Retype only what runs from the beginning of the data through the line with "0, -7.05), 0.1)"; please omit the pictures and keep every line exact.

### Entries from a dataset
━━━━━━━━━━━━━━━━
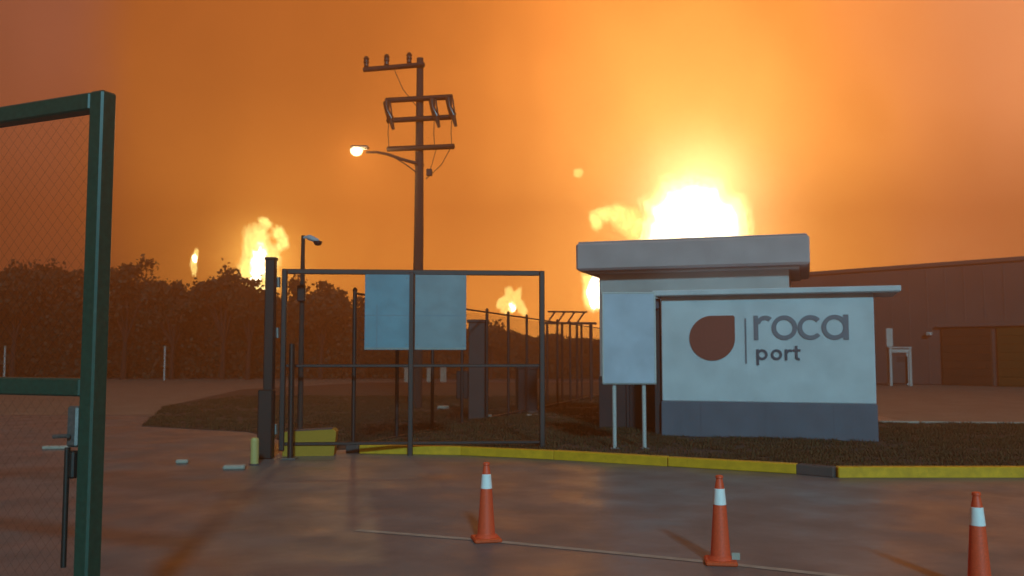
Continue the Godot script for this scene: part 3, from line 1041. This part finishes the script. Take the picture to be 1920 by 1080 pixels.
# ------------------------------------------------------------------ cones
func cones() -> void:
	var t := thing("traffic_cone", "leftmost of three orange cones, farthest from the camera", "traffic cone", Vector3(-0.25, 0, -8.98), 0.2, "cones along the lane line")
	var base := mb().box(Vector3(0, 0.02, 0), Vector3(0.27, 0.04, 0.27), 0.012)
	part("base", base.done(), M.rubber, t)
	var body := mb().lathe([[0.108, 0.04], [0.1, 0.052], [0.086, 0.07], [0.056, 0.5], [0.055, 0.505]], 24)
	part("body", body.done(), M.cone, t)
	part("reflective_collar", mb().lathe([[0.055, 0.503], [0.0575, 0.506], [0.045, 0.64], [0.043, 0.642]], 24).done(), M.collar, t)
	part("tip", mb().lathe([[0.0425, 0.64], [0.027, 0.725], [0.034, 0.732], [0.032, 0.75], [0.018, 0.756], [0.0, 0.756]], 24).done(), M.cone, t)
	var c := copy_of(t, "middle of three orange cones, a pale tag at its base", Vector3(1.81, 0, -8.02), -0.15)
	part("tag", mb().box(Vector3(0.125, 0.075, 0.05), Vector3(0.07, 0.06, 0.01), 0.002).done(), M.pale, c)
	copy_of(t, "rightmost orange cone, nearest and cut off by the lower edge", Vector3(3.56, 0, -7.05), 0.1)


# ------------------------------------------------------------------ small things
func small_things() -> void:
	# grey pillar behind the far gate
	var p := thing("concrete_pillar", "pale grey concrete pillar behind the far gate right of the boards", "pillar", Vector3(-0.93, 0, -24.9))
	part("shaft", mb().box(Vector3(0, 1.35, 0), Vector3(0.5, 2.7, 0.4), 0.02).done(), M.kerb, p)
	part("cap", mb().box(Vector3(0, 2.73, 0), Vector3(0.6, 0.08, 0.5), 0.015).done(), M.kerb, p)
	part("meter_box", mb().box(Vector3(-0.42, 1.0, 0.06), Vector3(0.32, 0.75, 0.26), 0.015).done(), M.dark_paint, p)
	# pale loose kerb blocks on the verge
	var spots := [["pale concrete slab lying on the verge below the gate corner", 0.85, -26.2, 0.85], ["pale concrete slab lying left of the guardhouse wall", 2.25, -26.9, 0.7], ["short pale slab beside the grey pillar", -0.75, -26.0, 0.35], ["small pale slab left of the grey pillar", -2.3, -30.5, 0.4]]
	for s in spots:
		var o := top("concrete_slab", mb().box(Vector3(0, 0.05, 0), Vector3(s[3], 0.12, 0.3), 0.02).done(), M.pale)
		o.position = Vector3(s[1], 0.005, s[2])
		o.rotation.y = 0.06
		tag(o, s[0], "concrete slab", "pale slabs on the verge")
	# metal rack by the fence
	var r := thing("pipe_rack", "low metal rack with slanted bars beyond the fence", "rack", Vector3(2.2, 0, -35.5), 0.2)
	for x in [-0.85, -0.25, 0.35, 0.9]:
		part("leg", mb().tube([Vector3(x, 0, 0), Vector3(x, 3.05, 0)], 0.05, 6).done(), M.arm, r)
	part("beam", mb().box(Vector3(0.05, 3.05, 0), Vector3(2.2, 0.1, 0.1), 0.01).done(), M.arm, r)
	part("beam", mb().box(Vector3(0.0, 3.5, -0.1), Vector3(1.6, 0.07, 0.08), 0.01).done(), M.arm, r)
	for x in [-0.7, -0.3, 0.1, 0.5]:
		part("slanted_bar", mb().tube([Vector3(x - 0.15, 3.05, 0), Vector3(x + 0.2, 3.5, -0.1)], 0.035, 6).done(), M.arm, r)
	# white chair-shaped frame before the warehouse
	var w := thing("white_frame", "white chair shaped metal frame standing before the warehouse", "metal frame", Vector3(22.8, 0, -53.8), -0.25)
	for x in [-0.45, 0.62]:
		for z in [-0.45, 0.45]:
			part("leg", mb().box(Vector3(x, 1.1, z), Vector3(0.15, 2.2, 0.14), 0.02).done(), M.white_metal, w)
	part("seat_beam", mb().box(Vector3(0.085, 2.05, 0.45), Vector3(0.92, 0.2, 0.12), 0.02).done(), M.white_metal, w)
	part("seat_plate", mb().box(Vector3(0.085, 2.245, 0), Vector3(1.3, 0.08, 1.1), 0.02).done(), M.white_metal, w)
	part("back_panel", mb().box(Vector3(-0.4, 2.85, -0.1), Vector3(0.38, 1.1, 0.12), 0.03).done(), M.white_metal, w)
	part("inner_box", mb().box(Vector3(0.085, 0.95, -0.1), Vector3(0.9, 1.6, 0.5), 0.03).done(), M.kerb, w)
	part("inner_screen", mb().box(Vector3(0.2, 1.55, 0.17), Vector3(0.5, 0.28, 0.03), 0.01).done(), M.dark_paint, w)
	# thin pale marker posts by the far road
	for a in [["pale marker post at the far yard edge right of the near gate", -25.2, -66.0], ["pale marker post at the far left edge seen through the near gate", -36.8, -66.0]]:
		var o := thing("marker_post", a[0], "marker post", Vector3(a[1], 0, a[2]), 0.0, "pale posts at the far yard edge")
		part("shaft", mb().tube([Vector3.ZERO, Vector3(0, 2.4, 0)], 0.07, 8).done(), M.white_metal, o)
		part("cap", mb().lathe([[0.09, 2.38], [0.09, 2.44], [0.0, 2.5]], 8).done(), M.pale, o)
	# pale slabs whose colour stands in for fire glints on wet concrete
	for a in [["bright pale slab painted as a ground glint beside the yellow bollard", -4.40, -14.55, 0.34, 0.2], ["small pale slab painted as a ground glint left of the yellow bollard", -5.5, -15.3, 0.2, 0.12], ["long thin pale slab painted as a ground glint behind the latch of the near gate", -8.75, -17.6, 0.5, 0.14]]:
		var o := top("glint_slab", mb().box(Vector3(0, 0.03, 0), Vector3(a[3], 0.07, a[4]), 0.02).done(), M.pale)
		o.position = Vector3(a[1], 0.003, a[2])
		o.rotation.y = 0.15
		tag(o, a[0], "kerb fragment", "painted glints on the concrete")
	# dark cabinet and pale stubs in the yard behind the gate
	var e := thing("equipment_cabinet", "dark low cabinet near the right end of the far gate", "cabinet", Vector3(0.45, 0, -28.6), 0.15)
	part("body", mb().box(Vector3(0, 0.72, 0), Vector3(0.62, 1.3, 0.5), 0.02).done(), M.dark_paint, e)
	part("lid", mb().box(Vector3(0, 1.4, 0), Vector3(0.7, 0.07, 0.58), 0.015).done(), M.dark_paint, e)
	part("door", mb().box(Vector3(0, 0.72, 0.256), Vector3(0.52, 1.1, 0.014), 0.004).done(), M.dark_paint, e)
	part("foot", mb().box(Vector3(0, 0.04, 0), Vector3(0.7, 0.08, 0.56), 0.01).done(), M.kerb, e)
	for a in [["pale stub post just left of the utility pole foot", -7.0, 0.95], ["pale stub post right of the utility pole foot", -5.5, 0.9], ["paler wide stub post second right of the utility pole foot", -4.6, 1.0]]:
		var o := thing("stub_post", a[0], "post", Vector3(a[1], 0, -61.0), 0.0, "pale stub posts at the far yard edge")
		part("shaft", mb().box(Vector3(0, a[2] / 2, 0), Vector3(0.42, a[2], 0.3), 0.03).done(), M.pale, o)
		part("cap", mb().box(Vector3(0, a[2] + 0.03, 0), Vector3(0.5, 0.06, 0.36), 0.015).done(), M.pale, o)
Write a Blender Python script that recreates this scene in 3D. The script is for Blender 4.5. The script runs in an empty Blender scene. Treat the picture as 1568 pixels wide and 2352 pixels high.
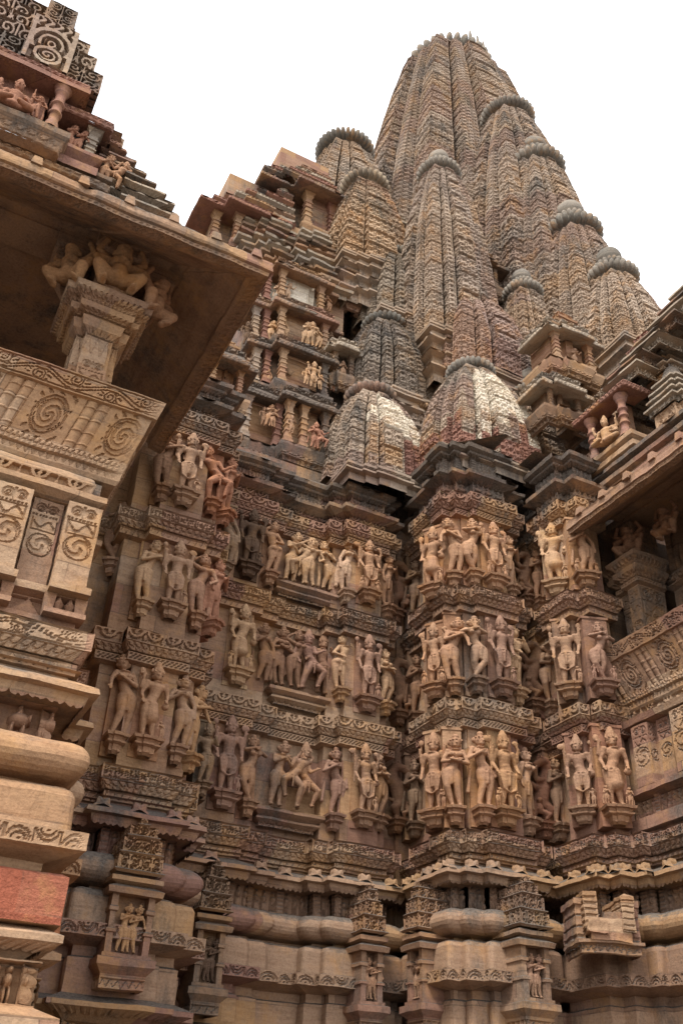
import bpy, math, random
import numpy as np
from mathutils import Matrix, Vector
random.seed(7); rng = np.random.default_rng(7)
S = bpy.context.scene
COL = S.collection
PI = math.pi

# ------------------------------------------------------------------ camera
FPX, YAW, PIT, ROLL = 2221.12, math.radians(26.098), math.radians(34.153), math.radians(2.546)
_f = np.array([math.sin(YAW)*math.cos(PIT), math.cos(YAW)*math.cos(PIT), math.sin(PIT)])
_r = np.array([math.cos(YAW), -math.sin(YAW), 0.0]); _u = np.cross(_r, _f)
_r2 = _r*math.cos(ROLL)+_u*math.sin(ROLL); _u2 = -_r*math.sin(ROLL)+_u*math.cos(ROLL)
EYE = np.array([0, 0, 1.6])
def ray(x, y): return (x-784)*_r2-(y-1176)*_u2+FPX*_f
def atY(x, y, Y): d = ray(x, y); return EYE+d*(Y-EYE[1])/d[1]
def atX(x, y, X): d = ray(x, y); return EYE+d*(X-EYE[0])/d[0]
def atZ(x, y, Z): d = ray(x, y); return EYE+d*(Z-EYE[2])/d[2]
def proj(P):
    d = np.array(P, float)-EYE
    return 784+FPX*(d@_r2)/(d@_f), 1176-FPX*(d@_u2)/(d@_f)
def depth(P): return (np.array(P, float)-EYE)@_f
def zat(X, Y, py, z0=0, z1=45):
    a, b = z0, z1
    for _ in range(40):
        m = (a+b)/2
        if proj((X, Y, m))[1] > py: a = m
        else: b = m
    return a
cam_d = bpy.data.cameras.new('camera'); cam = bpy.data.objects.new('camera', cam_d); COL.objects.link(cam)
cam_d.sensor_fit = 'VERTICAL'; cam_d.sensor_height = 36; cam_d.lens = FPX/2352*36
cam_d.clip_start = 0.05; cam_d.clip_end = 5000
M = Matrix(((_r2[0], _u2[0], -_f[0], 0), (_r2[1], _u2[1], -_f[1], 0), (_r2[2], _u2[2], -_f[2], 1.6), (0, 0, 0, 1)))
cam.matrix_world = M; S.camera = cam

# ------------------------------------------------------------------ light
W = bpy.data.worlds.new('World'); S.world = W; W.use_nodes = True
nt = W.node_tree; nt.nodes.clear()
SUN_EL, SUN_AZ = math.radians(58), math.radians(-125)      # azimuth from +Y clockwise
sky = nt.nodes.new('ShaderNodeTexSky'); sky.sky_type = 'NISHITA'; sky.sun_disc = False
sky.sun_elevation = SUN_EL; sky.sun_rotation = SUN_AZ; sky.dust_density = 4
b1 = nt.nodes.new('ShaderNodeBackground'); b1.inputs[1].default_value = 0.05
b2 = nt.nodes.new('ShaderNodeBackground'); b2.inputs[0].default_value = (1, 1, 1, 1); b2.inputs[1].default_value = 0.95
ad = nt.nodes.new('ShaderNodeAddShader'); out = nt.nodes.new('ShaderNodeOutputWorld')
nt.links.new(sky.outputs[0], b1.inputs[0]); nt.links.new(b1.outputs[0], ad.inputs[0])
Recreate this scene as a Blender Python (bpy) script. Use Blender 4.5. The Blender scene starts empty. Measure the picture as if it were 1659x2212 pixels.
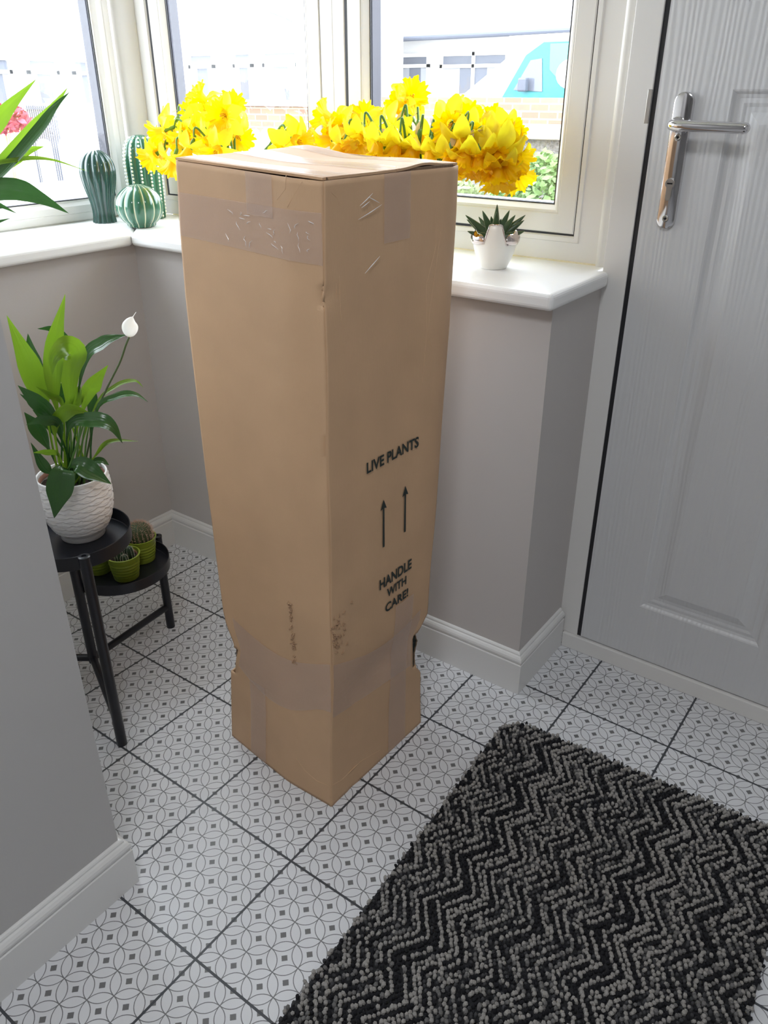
━━━━━━━━━━━━━━━━
### Exercise solution
Continue the Godot script for this scene: part 3, from line 1041. This part finishes the script. Take the picture to be 1920 by 1080 pixels.
# ------------------------------------------------------------------ cones
func cones() -> void:
	var t := thing("traffic_cone", "leftmost of three orange cones, farthest from the camera", "traffic cone", Vector3(-0.25, 0, -8.98), 0.2, "cones along the lane line")
	var base := mb().box(Vector3(0, 0.02, 0), Vector3(0.27, 0.04, 0.27), 0.012)
	part("base", base.done(), M.rubber, t)
	var body := mb().lathe([[0.108, 0.04], [0.1, 0.052], [0.086, 0.07], [0.056, 0.5], [0.055, 0.505]], 24)
	part("body", body.done(), M.cone, t)
	part("reflective_collar", mb().lathe([[0.055, 0.503], [0.0575, 0.506], [0.045, 0.64], [0.043, 0.642]], 24).done(), M.collar, t)
	part("tip", mb().lathe([[0.0425, 0.64], [0.027, 0.725], [0.034, 0.732], [0.032, 0.75], [0.018, 0.756], [0.0, 0.756]], 24).done(), M.cone, t)
	var c := copy_of(t, "middle of three orange cones, a pale tag at its base", Vector3(1.81, 0, -8.02), -0.15)
	part("tag", mb().box(Vector3(0.125, 0.075, 0.05), Vector3(0.07, 0.06, 0.01), 0.002).done(), M.pale, c)
	copy_of(t, "rightmost orange cone, nearest and cut off by the lower edge", Vector3(3.56, 0, -7.05), 0.1)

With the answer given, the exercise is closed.